Favourite lens? Ooh, I've had so many over the years, it's very hard to answer. Right now, with mirrorless cameras meaning I can use all those lovely vintage lenses again, I'm in lens heaven. I've got various adapters for my Lumix m4/3 cameras, and for my full-frame Sony A7, and I'm currently loving...
Vintage...
* Voigtlander Color Ultron 50/1.8. A 7-element Planar design, spectacular on the Sony. Possibly my favourite ever 50.
* Helios 58/2, the Russian "swirly bokeh" lens.
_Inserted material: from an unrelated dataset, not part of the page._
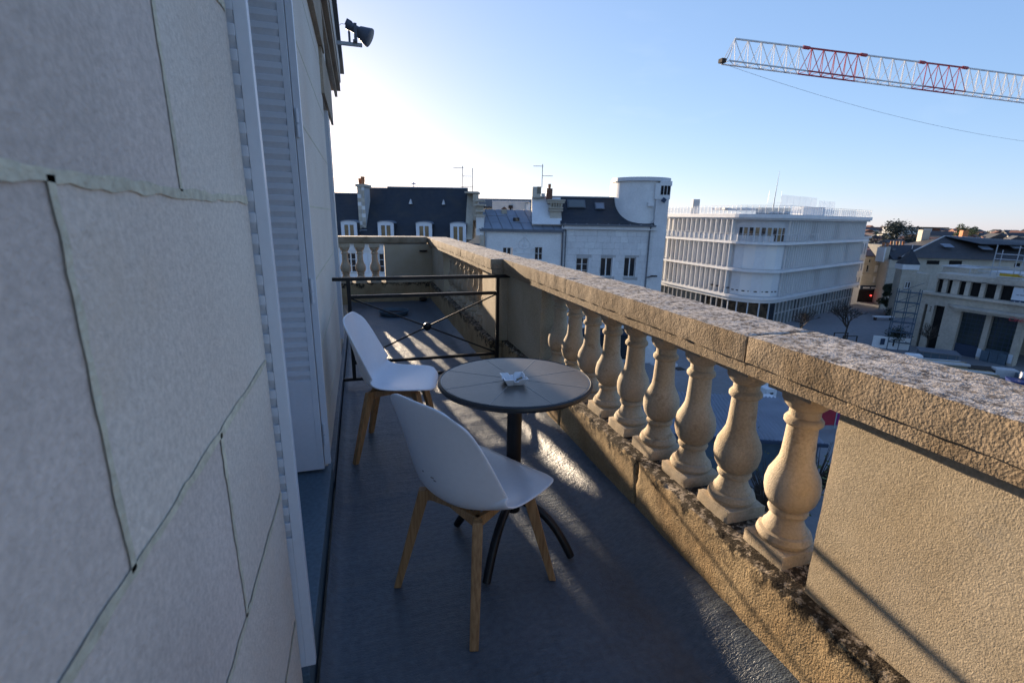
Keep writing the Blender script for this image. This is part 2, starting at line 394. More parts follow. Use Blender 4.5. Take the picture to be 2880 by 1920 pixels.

Not for everyday use, but lovely when it's suited to the subject matter (I have two versions, mk2 and mk4, slightly different). Really only works full-frame, so on the Sony
* Olympus Zuiko 135/3.5. I use this on m4/3 with a 2x crop factor, so equivalent to 270mm. And the great Lumix body stabilization makes it easy to hand hold.
* Mir 35/2. Another Russian lens that's way better than its cheap price suggests, works well on full frame. (And speaking of Russian 35s, I was disappointed to find my Jupiter-12 is no good on my Sony - with a digital sensor, it completely loses definition away from the centre)
More modern lenses...
* Canon 50/1.4 and 85/1.8 (on a 5D2). Really nice implementations of two of my favourite focal lengths, and not bulky like their faster siblings with the red lines.
* The fixed 23/2 (35mm equivalent) on the Fuji X100F. A great walkaround focal length, and coupled with the Fuji sensor, the colour rendition is beautiful.
Sold but wish I hadn't...
* Olympus Zuiko 50/1.4, sold before I got into mirrorless cameras, must get a replacement.
* Voigtlander (modern Japanese) 35/1.4 Nokton. Favourite lens on film rangefinders for years, again sold pre-mirrorless. Would love another one, but they're not cheap.
* Leitz Summitar 50/2. It almost physically hurts when I remember I had one of these but sold it. And since then the price has increased quite a lot.